Half of ‘caravan’ asylum seekers in U., Sessions puts judges on border

Half of ‘caravan’ asylum seekers in U., Sessions puts judges on border

Half of ‘caravan’ asylum seekers in U., Sessions puts judges on border

At least 88 Central American asylum seekers from a caravan through Mexico had crossed into the United States by May 2, a movement that prompted U.S. Attorney General Jeff Sessions to beef up legal resources on the border.

Dozens more remain just outside the entrance to the port of entry in a makeshift camp, waiting to plead their case.

Women, children and transgender people were among those who waited for hours inside the walkway to the U.S. gate before being allowed to pass through to begin the asylum process.

Settling down for their fourth night in the camp, some migrants were sanguine, encouraged by the day’s flood of their companions who had crossed into the United States.

“It’s been more than a month,” said Linda Zuniga, 40, drawing on a cigarette. “What’s one more day?”

Zuniga, who fled El Salvador after threats from the brutal MS-13 gang to her 15-year-old son, said she was hopeful her turn would come soon.

Other migrants wandered among boxes of cereal and diapers in a labyrinth of giant tents, near-luxury conditions for the bedraggled migrants, compared to the scarcity they had endured for weeks on their journey through Mexico to the U.S. border.

On May 2, U.S. officials let in three groups totaling 63 migrants, a dramatic uptick from the trickle permitted since April 30.

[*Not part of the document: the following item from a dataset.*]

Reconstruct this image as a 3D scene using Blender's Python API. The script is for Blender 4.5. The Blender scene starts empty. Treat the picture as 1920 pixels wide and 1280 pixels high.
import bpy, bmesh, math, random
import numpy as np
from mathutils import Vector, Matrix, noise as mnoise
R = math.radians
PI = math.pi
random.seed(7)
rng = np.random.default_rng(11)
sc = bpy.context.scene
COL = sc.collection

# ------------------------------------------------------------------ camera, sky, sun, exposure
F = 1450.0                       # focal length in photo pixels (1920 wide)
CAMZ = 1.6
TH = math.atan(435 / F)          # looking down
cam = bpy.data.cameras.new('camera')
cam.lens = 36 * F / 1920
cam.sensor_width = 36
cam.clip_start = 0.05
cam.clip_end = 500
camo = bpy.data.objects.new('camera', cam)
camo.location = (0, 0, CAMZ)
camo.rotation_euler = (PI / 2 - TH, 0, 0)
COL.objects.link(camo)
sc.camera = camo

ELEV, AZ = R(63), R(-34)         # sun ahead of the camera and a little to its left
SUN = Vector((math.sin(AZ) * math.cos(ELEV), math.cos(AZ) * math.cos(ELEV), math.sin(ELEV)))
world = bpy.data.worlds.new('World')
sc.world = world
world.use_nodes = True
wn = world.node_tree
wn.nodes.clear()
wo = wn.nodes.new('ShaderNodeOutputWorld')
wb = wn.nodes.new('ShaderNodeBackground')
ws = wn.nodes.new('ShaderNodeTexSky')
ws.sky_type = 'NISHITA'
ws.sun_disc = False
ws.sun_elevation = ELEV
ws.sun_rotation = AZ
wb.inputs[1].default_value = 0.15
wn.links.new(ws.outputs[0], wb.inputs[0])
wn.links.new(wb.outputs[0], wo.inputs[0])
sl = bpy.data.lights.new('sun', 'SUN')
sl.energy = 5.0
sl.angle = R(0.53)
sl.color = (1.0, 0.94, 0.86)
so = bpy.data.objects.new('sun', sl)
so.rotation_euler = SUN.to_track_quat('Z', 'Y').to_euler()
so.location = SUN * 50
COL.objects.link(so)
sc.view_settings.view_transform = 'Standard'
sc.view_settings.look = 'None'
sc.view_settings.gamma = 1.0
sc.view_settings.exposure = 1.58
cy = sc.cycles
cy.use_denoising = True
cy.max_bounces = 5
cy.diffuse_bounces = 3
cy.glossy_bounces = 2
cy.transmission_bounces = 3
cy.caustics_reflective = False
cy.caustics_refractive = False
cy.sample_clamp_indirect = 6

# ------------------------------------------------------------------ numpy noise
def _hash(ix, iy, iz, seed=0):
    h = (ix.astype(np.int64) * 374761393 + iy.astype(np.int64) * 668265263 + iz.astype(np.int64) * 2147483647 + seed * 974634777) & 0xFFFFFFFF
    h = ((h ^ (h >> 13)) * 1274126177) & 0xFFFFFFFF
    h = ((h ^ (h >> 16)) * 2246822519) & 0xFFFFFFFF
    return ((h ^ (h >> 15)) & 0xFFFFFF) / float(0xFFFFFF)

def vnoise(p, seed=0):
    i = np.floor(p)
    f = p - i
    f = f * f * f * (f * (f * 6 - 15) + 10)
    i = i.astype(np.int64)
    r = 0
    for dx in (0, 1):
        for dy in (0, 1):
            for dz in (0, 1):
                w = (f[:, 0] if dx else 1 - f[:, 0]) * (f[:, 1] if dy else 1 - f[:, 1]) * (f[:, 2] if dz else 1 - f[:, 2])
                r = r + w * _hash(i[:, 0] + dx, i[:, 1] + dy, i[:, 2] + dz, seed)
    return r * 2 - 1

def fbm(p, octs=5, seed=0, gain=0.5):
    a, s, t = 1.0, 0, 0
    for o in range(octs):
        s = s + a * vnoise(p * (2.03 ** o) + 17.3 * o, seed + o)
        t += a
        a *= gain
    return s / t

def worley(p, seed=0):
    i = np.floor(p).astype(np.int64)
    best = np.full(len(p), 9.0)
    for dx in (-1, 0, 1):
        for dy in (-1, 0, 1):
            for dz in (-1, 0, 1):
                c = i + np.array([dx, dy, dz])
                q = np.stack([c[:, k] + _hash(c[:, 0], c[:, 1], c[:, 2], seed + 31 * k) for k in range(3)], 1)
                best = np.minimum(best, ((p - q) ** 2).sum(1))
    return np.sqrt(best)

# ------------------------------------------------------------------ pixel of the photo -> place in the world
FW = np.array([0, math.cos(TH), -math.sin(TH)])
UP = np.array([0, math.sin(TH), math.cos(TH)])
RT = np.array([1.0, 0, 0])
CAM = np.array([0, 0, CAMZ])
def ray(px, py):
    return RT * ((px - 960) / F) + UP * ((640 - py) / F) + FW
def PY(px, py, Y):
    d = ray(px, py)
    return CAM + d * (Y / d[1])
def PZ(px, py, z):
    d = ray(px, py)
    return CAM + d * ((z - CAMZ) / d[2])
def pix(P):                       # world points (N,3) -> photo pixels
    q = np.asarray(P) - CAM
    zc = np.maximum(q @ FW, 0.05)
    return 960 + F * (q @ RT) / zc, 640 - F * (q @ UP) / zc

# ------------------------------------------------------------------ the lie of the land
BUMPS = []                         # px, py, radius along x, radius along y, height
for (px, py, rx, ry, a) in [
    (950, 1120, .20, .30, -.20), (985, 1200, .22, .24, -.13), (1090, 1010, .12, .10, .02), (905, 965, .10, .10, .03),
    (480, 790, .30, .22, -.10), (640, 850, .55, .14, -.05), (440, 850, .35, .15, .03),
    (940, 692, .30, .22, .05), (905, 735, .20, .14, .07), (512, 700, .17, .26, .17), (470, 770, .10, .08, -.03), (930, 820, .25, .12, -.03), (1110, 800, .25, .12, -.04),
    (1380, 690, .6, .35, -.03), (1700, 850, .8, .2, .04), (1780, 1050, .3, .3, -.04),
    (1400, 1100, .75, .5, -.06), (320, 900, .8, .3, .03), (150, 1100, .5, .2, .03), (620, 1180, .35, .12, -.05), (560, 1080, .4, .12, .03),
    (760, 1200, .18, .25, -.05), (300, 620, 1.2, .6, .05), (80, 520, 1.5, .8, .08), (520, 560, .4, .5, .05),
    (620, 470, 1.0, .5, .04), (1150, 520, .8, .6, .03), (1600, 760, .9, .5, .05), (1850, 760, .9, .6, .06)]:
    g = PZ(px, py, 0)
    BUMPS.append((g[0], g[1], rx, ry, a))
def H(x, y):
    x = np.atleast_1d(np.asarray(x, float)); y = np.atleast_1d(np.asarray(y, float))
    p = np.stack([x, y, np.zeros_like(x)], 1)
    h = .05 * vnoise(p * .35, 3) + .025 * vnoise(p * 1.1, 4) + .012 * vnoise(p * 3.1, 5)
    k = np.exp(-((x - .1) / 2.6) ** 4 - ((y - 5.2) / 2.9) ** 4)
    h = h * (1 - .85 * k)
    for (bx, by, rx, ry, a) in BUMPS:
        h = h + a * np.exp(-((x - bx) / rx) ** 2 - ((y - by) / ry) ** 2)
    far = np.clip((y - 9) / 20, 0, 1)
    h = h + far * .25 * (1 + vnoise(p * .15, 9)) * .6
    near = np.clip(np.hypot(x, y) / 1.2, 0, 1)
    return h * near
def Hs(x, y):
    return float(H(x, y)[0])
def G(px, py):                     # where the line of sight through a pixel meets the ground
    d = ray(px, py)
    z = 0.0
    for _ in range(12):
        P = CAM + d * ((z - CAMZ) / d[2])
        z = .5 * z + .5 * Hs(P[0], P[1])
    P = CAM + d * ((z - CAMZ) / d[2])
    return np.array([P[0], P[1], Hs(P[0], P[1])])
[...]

Border officials had allowed through only a few at a time, saying the busy San Ysidro crossing to San Diego was saturated and the rest must wait their turn.

In response, the Justice Department was sending 35 additional assistant U.S. attorneys and 18 immigration judges to the border, Sessions said, linking the decision to the caravan.

“We are sending a message worldwide: Don’t come illegally. Make your claim to enter America in the lawful way and wait your turn,” he said, adding that he would not let the country be “overwhelmed.”

Despite unusual attention on the annual, awareness-raising caravan after President Donald Trump took issue with it last month, the most recent data through December does not show a dramatic change in the number of Central Americans seeking asylum.

Apprehensions of people crossing to the United States illegally from Mexico were at their highest in March since December 2016, before Trump took office.

More than 100 members of the caravan, most from Honduras, Guatemala and El Salvador, have been camped in the square near the entrance of the San Ysidro pedestrian bridge from Mexico to the United States, waiting for their turn to enter the checkpoint.